China’s new “social credit” rating system is still in trial mode but already has far-reaching social and economic impacts. The program aims to reward law-abiding and responsible citizens but punishes behavior deemed dishonorable. The punitive aspect of the ranking system has already cancelled over “11.14 million flights and 4.25 million high-speed train trips” according to a Chinese official.

In addition to making it impossible for millions of people to travel as punishment for social infractions, a list of 33,000 companies that violated civic responsibilities was also published. The blacklisted companies will have a hard time regaining public confidence as a result of the listing, and private individuals may also be blacklisted for “sinning” against the state and other citizens. Individuals and business entities will be punished for any social offenses, but they can also be rewarded for positive social contributions.

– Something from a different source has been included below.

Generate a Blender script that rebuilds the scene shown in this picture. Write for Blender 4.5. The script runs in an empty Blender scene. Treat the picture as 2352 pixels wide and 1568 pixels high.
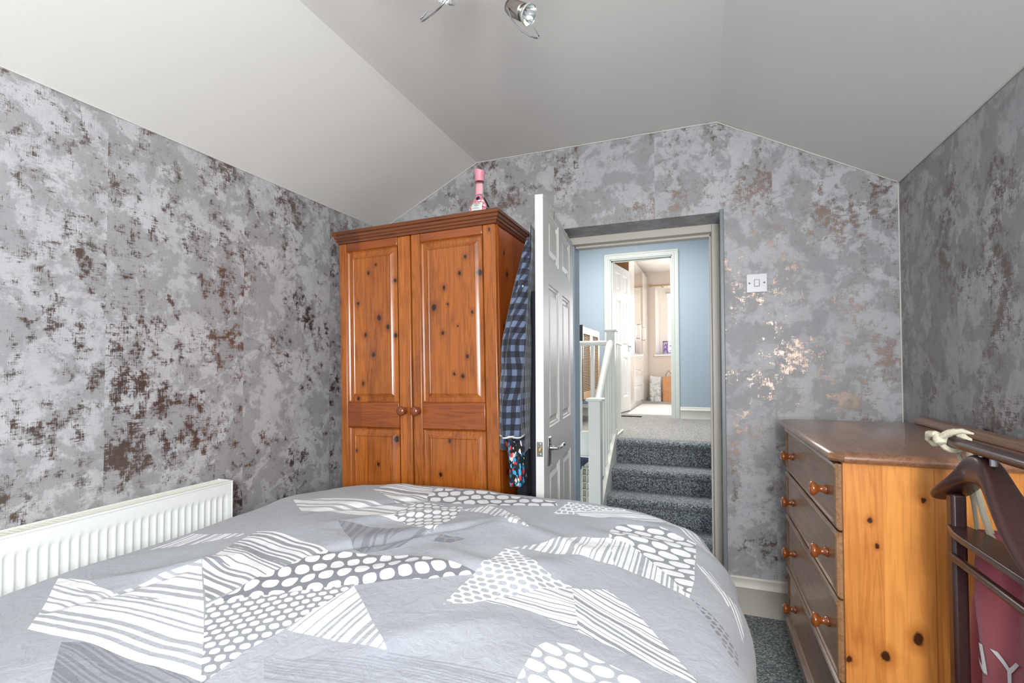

A Social Credit System Is For Every Chinese Citizen 

The system for rewarding and punishing citizens began in China in 2014, but the government is currently test-running the program with full implementation slated for 2020. Citizens will be rated and socially credited for all online activities and offline behaviors.

Individuals that behave responsibly in a manner that increases people’s trust and reliability in them will earn positive social credit ratings. Those that do things that cause distrust and social negativities will be negatively ranked in the system.

Some of the misdeeds for which Chinese citizens could be penalized under the new social credit system include:

  • Late payment in paying credit card fees
  • Lateness in settling utility bills
  • Failure to clear a debt or settle a loan
  • Jaywalking
  • Using fake identity cards
  • Failure to pay government taxes
  • Failure to have a mandatory insurance in place
  • Overspending at shopping stores
  • Posting idle and misleading posts on the internet

Many Chinese Citizens Say the Program Has Made Them Better Persons

Any of these misdemeanors will incur a bad social credit ranking for the offender. His travel plans may be restricted, and the government may make it impossible for him to travel by air or train. That is not all; the individual may be punished with denial to premium educational institutions and five-star hotels. He may also be considered ineligible for government jobs and bank loans as well as slammed with blocked internet access.

“This is definitely a step in the right direction to building a society with credibility,” states Zhi Zhenfeng, a legal expert at the Chinese Academy of Social Sciences in Beijing.

Incidentally, government officials reveal trials of the social credit system have been a huge success among a significant population of the entire citizenry. This goes a long way to indicate that a nationwide application of the program may be rolled out as scheduled by 2020. Thousands of Chinese citizens equally express satisfaction with the pilot tests, saying it has helped them to evolve into better persons in the society.